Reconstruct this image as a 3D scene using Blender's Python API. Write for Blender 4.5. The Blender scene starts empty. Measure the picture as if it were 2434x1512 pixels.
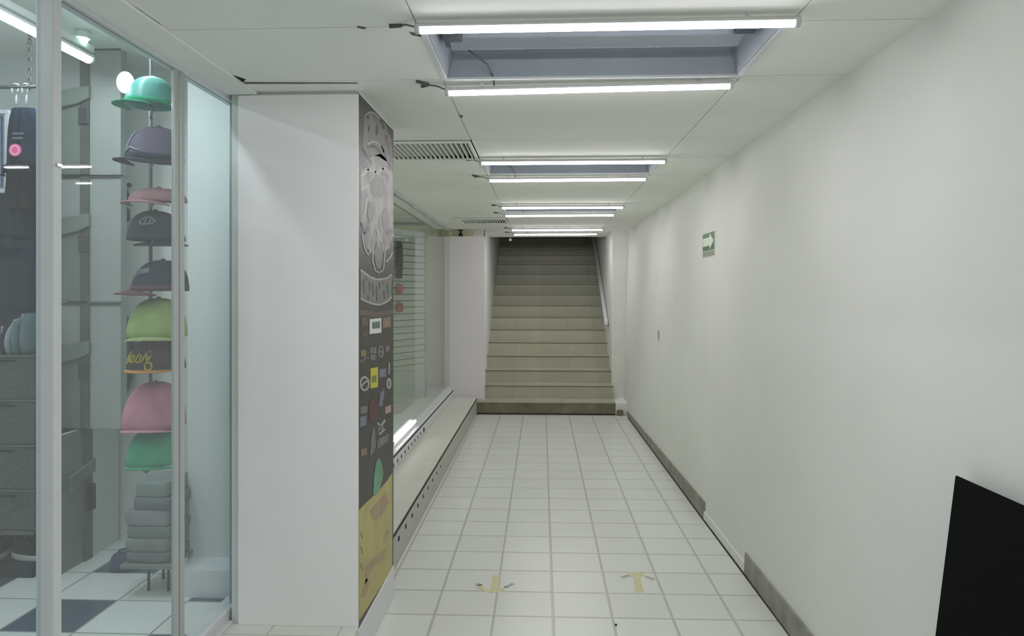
import bpy, bmesh, math, random
from mathutils import Vector, Matrix
random.seed(7)
S = bpy.context.scene
COL = S.collection
PI = math.pi

# ---------------------------------------------------------------- camera, world, exposure
F = 1744.0
YAW = math.atan(71 / F)
EYE = 1.65
cam_d = bpy.data.cameras.new('camera')
cam_d.sensor_width = 36.0
cam_d.lens = F / 2434 * 36
cam_d.shift_y = -64 / 2434
cam_d.clip_start = 0.05
cam = bpy.data.objects.new('camera', cam_d)
COL.objects.link(cam)
cam.location = (0, 0, EYE)
cam.rotation_euler = (PI / 2, 0, YAW)
S.camera = cam
w = bpy.data.worlds.new('world'); S.world = w; w.use_nodes = True
w.node_tree.nodes['Background'].inputs[0].default_value = (0.6, 0.65, 0.6, 1)
w.node_tree.nodes['Background'].inputs[1].default_value = 0.02
S.view_settings.view_transform = 'Standard'
S.view_settings.look = 'None'
S.view_settings.exposure = 0.44
S.view_settings.gamma = 1.0
S.cycles.max_bounces = 12
S.cycles.diffuse_bounces = 8
S.cycles.transparent_max_bounces = 16
TUBE = 36.0          # corridor tubes
SHOP_TUBE = 34.0

def U(px, py, x=None, y=None, z=None):
    """where the sight line through a photo pixel meets a real plane"""
    c, s = math.cos(YAW), math.sin(YAW)
    a = (px - 1217) / F; b = (692 - py) / F
    d = (-s + c * a, c + s * a, b)
    if x is not None: t = x / d[0]
    elif y is not None: t = y / d[1]
    else: t = (z - EYE) / d[2]
    return Vector((d[0] * t, d[1] * t, EYE + d[2] * t))

# ---------------------------------------------------------------- materials
def lin(c):
    return tuple((v / 255 / 12.92 if v / 255 <= 0.04045 else ((v / 255 + 0.055) / 1.055) ** 2.4) for v in c) + (1,)

def mat(name, rgb, rough=0.6, metal=0.0, var=0.0, scale=8.0, bump=0.0, emit=0, spec=0.5, emit_rgb=None, stretch=None):
    m = bpy.data.materials.new(name); m.use_nodes = True
    nt = m.node_tree; b = nt.nodes['Principled BSDF']
    b.inputs['Roughness'].default_value = rough
    b.inputs['Metallic'].default_value = metal
    b.inputs['Specular IOR Level'].default_value = spec
    c = lin(rgb)
    b.inputs['Base Color'].default_value = c
    if emit:
        b.inputs['Emission Color'].default_value = lin(emit_rgb or rgb)
        b.inputs['Emission Strength'].default_value = emit
    tc = nt.nodes.new('ShaderNodeTexCoord')
    no = nt.nodes.new('ShaderNodeTexNoise'); no.inputs['Scale'].default_value = scale
    no.inputs['Detail'].default_value = 6
    if stretch:
        mp = nt.nodes.new('ShaderNodeMapping'); mp.inputs['Scale'].default_value = stretch
        nt.links.new(tc.outputs['Object'], mp.inputs[0]); nt.links.new(mp.outputs[0], no.inputs[0])
    else:
        nt.links.new(tc.outputs['Object'], no.inputs[0])
    if var:
        r = nt.nodes.new('ShaderNodeValToRGB')
        r.color_ramp.elements[0].position = 0.3; r.color_ramp.elements[1].position = 0.7
        r.color_ramp.elements[0].color = tuple(v * (1 - var) for v in c[:3]) + (1,)
        r.color_ramp.elements[1].color = tuple(min(1, v * (1 + var)) for v in c[:3]) + (1,)
        nt.links.new(no.outputs[0], r.inputs[0]); nt.links.new(r.outputs[0], b.inputs['Base Color'])
    if bump:
        bp = nt.nodes.new('ShaderNodeBump'); bp.inputs['Strength'].default_value = bump
        bp.inputs['Distance'].default_value = 0.01
        nt.links.new(no.outputs[0], bp.inputs['Height']); nt.links.new(bp.outputs[0], b.inputs['Normal'])
    return m

def tile_mat(name, rgb, grout, sx, sy, ox, oy, gw, axes=('X', 'Y'), rough=0.3, var=0.06, alt=None, spec=0.4):
    """square tiles in object space with grout lines; alt = every so often a tile of another colour"""
    m = bpy.data.materials.new(name); m.use_nodes = True
    nt = m.node_tree; N = nt.nodes; L = nt.links; b = N['Principled BSDF']
    b.inputs['Roughness'].default_value = rough; b.inputs['Specular IOR Level'].default_value = spec
    tc = N.new('ShaderNodeTexCoord'); se = N.new('ShaderNodeSeparateXYZ'); L.new(tc.outputs['Object'], se.inputs[0])
    def mth(op, a, bb=None):
        n = N.new('ShaderNodeMath'); n.operation = op
        for i, v in enumerate((a, bb)):
            if v is None: continue
            if isinstance(v, (int, float)): n.inputs[i].default_value = v
            else: L.new(v, n.inputs[i])
        return n.outputs[0]
    def cell(ax, s, o):
        q = mth('DIVIDE', mth('SUBTRACT', se.outputs[ax], o), s)
        fl = mth('FLOOR', q); fr = mth('SUBTRACT', q, fl)
        ed = mth('MINIMUM', fr, mth('SUBTRACT', 1.0, fr))
        return fl, mth('MULTIPLY', ed, s)
    fx, ex = cell(axes[0], sx, ox); fy, ey = cell(axes[1], sy, oy)
    ed = mth('MINIMUM', ex, ey)
    mk = N.new('ShaderNodeMapRange'); L.new(ed, mk.inputs[0])
    mk.inputs[1].default_value = gw * 0.5; mk.inputs[2].default_value = gw * 1.1
    cmb = N.new('ShaderNodeCombineXYZ'); L.new(fx, cmb.inputs[0]); L.new(fy, cmb.inputs[1])
    wn = N.new('ShaderNodeTexWhiteNoise'); L.new(cmb.outputs[0], wn.inputs[0])
    no = N.new('ShaderNodeTexNoise'); no.inputs['Scale'].default_value = 3.0; no.inputs['Detail'].default_value = 8
    L.new(tc.outputs['Object'], no.inputs[0])
    base = N.new('ShaderNodeMix'); base.data_type = 'RGBA'
    c = lin(rgb)
    base.inputs[6].default_value = tuple(v * (1 - var) for v in c[:3]) + (1,)
    base.inputs[7].default_value = tuple(v * (1 + var) for v in c[:3]) + (1,)
    L.new(mth('MULTIPLY', mth('ADD', wn.outputs[0], mth('MULTIPLY', no.outputs[0], 1.6)), 0.42), base.inputs[0])
    last = base.outputs[2]
    if alt:
        am = N.new('ShaderNodeMix'); am.data_type = 'RGBA'
        par = mth('GREATER_THAN', mth('FLOORED_MODULO', mth('ADD', fx, mth('MULTIPLY', fy, 2.0)), alt[1]), alt[1] - 1.5)
        L.new(par, am.inputs[0]); L.new(last, am.inputs[6]); am.inputs[7].default_value = lin(alt[0]); last = am.outputs[2]
    g = N.new('ShaderNodeMix'); g.data_type = 'RGBA'
    L.new(mk.outputs[0], g.inputs[0]); g.inputs[6].default_value = lin(grout); L.new(last, g.inputs[7])
    L.new(g.outputs[2], b.inputs['Base Color'])
    bp = N.new('ShaderNodeBump'); bp.inputs['Strength'].default_value = 0.3; bp.inputs['Distance'].default_value = 0.002
    L.new(mk.outputs[0], bp.inputs['Height']); L.new(bp.outputs[0], b.inputs['Normal'])
    return m

def glass_mat(name, tint, refl=0.06, rough=0.02):
    m = bpy.data.materials.new(name); m.use_nodes = True
    nt = m.node_tree; N = nt.nodes; L = nt.links
    for n in list(N):
        if n.type == 'BSDF_PRINCIPLED': N.remove(n)
    out = [n for n in N if n.type == 'OUTPUT_MATERIAL'][0]
    t = N.new('ShaderNodeBsdfTransparent'); t.inputs[0].default_value = tint + (1,)
    g = N.new('ShaderNodeBsdfGlossy'); g.inputs['Roughness'].default_value = rough
    g.inputs[0].default_value = (0.95, 0.97, 1, 1)
    lw = N.new('ShaderNodeLayerWeight'); lw.inputs[0].default_value = 0.5
    pw = N.new('ShaderNodeMath'); pw.operation = 'POWER'; pw.inputs[1].default_value = 5.0; L.new(lw.outputs['Facing'], pw.inputs[0])
    fr = N.new('ShaderNodeMath'); fr.operation = 'MULTIPLY_ADD'; fr.inputs[1].default_value = 0.5; fr.inputs[2].default_value = 0.015; L.new(pw.outputs[0], fr.inputs[0])
    mx = N.new('ShaderNodeMixShader')
    L.new(fr.outputs[0], mx.inputs[0]); L.new(t.outputs[0], mx.inputs[1]); L.new(g.outputs[0], mx.inputs[2])
    # pale diffuse mix imitating the milky haze of reflections on the pane
    d = N.new('ShaderNodeBsdfDiffuse'); d.inputs[0].default_value = (0.8, 0.84, 0.84, 1)
    m2 = N.new('ShaderNodeMixShader'); m2.inputs[0].default_value = refl
    L.new(mx.outputs[0], m2.inputs[1]); L.new(d.outputs[0], m2.inputs[2])
    L.new(m2.outputs[0], out.inputs[0])
    return m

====

REQUIREMENT:
Tally the lines of the listing above that include the word "scene". Answer with the number alone.

RESPONSE BELOW:
2